As Håkan [a colleague] reluctantly explained, for the second time, what he could see in front of him, and stubbornly denied the existence of the room, I realised that I was going to have to be more obvious. I reached out my arm and pointed, so the tip of my forefinger was touching the door. “Door,” I said. He looked at me again with that foolish smile and glazed expression. “Wall,” he said. “Door,” I said. “Wall,” he said.
If you want to know how this all pans out, you’ll have to read The Room for yourself. It will spoil the enjoyment if I gave any more detail of what happens to Björn.
A Multi-Layered Novel
In part Jonas Karlsson’s The Room is a novel that can be read as a comment on today’s work culture reliant so much on protocols and procedures that individuality counts for nothing. Is this a culture where workers feel the need to find a space where they can be themselves?
Karlsson portrays the meaningless rituals and pointless activities that anyone who has worked in an office environment, will enjoy recognising. This is a world of stand-offs over personal working space, joke-cluttered noticeboards, untidy desks and frustrations because no-one replaced the photocopier paper tray or the light bulb.
However, on another level, The Room is a humorous tale of an outsider with more than a few strange behavioural traits. Bjorn’s social ineptitude is hugely funny, more so because the whole tale is told through his myopic view of the world.
Disturbing Portrait of Disintegration
And yet there is a deeply unsettling side to this novel.
Clearly Bjorn is suffering a form of delusional mental illness.

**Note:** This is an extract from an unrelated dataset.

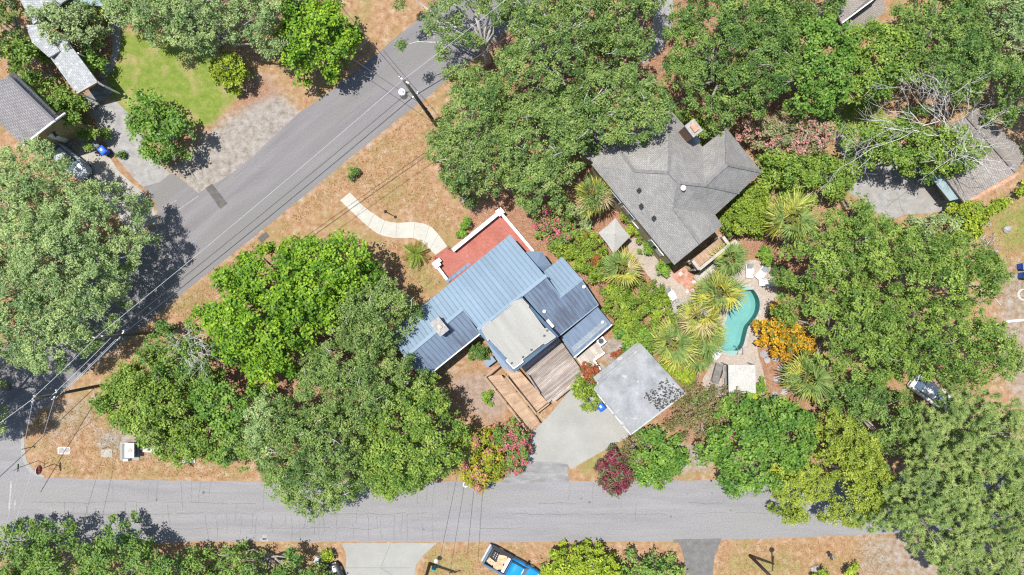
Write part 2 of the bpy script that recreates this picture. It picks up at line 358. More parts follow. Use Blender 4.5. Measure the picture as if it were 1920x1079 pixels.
# rc clump radius, cs clump spacing, nt tufts per clump, nl leaves per tuft, tr tuft radius, ll x lw leaf, gap share of clumps left out
SP = {
 'oak':    dict(rc=.95, cs=1.0, nt=12, nl=21, tr=.15, ll=.21, lw=.115, gap=.10, rough=.55, c=((0.093, 0.171, 0.041), (0.257, 0.348, 0.091)), bark='bark_pale', tw=.10),
 'oak_dark': dict(rc=1.0, cs=1.05, nt=12, nl=21, tr=.15, ll=.21, lw=.115, gap=.10, rough=.6, c=((0.071, 0.148, 0.032), (0.203, 0.302, 0.063)), bark='bark', tw=.06),
 'oak_big': dict(rc=1.05, cs=1.08, nt=12, nl=20, tr=.15, ll=.225, lw=.125, gap=.10, rough=.7, c=((0.087, 0.165, 0.025), (0.245, 0.342, 0.062)), bark='bark', tw=.05),
 'oak_pale': dict(rc=1.0, cs=.98, nt=12, nl=21, tr=.15, ll=.24, lw=.095, gap=.07, rough=.5, c=((0.154, 0.248, 0.088), (0.369, 0.469, 0.181)), bark='bark', tw=.05),
 'maple':  dict(rc=.85, cs=.95, nt=11, nl=14, tr=.19, ll=.29, lw=.21, gap=.10, rough=.6, c=((0.083, 0.198, 0.013), (0.242, 0.385, 0.024)), bark='bark_brown', tw=.05, spray=.55),
 'bright': dict(rc=.85, cs=1.0, nt=10, nl=11, tr=.18, ll=.30, lw=.18, gap=.06, rough=.45, c=((0.076, 0.178, 0.024), (0.194, 0.324, 0.049)), bark='bark', tw=.05),
 'mid':    dict(rc=.85, cs=1.0, nt=10, nl=12, tr=.17, ll=.27, lw=.15, gap=.08, rough=.5, c=((0.081, 0.178, 0.034), (0.218, 0.328, 0.063)), bark='bark', tw=.04),
 'olive':  dict(rc=.8, cs=.88, nt=11, nl=13, tr=.17, ll=.27, lw=.15, gap=.08, rough=.45, c=((0.099, 0.191, 0.026), (0.261, 0.360, 0.058)), bark='bark', tw=.05),
 'pine':   dict(rc=.72, cs=.78, nt=8, nl=30, tr=.05, ll=.40, lw=.055, gap=.07, rough=.9, c=((.140, .225, .058), (.310, .385, .115)), bark='bark', tw=.12, needle=True),
 'cedar':  dict(rc=.62, cs=.66, nt=13, nl=13, tr=.11, ll=.17, lw=.11, gap=.07, rough=.55, c=((.165, .230, .024), (.365, .425, .060)), bark='bark', tw=.05),
 'silver': dict(rc=.6, cs=.75, nt=9, nl=11, tr=.15, ll=.28, lw=.12, gap=.07, rough=.4, c=((.190, .265, .105), (.370, .450, .200)), bark='bark', tw=.1),
 'orange': dict(rc=.6, cs=.72, nt=9, nl=12, tr=.15, ll=.24, lw=.16, gap=.05, rough=.4, c=((0.345, 0.172, 0.011), (0.632, 0.368, 0.021)), bark='bark', tw=.05, fl=(.24, (.16, .19, .03))),
 'lime':   dict(rc=.5, cs=.62, nt=9, nl=11, tr=.14, ll=.25, lw=.16, gap=.05, rough=.3, c=((0.151, 0.227, 0.019), (0.367, 0.443, 0.038)), bark='bark', tw=.05),
 'hedge':  dict(rc=.42, cs=.55, nt=9, nl=11, tr=.12, ll=.21, lw=.12, gap=.05, rough=.3, c=((.110, .190, .018), (.290, .375, .042)), bark='bark', tw=.08),
 'shrub':  dict(rc=.34, cs=.42, nt=9, nl=10, tr=.09, ll=.18, lw=.11, gap=.03, rough=.2, c=((0.098, 0.217, 0.025), (0.231, 0.364, 0.042)), bark='bark', tw=0),
 'dark_shrub': dict(rc=.34, cs=.42, nt=9, nl=10, tr=.09, ll=.16, lw=.10, gap=.03, rough=.2, c=((0.056, 0.133, 0.025), (0.133, 0.231, 0.039)), bark='bark', tw=0),
 'vine':   dict(rc=.45, cs=.6, nt=7, nl=8, tr=.17, ll=.22, lw=.10, gap=.30, rough=.5, c=((0.133, 0.133, 0.042), (0.266, 0.224, 0.091)), bark='bark', tw=.35),
 'crape_pink': dict(rc=.5, cs=.62, nt=9, nl=11, tr=.13, ll=.22, lw=.14, gap=.07, rough=.35, c=((0.105, 0.195, 0.033), (0.225, 0.315, 0.060)), bark='bark', tw=.15, fl=(.36, (.52, .145, .185))),
 'crape_faded': dict(rc=.6, cs=.75, nt=9, nl=11, tr=.15, ll=.24, lw=.13, gap=.08, rough=.4, c=((0.168, 0.210, 0.084), (0.294, 0.308, 0.147)), bark='bark_pale', tw=.15, fl=(.46, (.50, .25, .225))),
 'crape_red': dict(rc=.45, cs=.55, nt=9, nl=11, tr=.12, ll=.20, lw=.12, gap=.05, rough=.35, c=((.085, .095, .040), (.170, .165, .075)), bark='bark', tw=.2, fl=(.44, (.23, .032, .060))),
 'crape_yellow': dict(rc=.55, cs=.66, nt=10, nl=11, tr=.14, ll=.22, lw=.14, gap=.06, rough=.4, c=((0.180, 0.240, 0.019), (0.432, 0.396, 0.031)), bark='bark', tw=.1, fl=(.20, (.52, .19, .19))),
 'red_tip': dict(rc=.32, cs=.40, nt=9, nl=10, tr=.10, ll=.18, lw=.10, gap=.03, rough=.2, c=((0.240, 0.060, 0.026), (0.396, 0.114, 0.042)), bark='bark', tw=0, fl=(.25, (.12, .17, .03))),
}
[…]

When his colleagues take their concerns to the department boss, Bjorn accuses them of mounting a systematic campaign to get rid of him because they feel unsettled.
There’s nothing strange about that, creative people have always encountered resistance. It’s perfectly natural for more straightforward individuals to feel alarmed by someone of talent. …. one or more individuals have taken it upon themselves to play some sort of psychological trick on me. Instead of coming straight out and having a normal discussion.
The reaction of Bjorn’s colleagues could be viewed as a fairly typical one experienced by people who are individuals, who dare to be different. They think he’s getting preferential treatment by not being made to wear ‘slippers’ in the office instead of his outdoor shoes, or taking frequent work breaks.
They especially don’t like it when he begins to outshine them at work, producing reports (claim assessments) that are exactly the calibre the higher-up big shots want.
But as the novel progresses Bjorn’s erratic behaviour becomes more erratic and serious. He damages the office ceiling and pulls down the Christmas lights. There’s an implication he forced himself on a female receptionist. He begins acting as if he was the boss.
Reading The Room felt uncomfortable at times. In the middle of a humorous scene you suddenly realise that what you’re seeing is the disintegration of a human being.
It’s a bizarre but fascinating novel.
Footnotes
I have no idea how I came by this book. It’s in hardback which is unusual for me so I’m guessing I found it in a second hand shop at a low cost and was intrigued by the synopsis.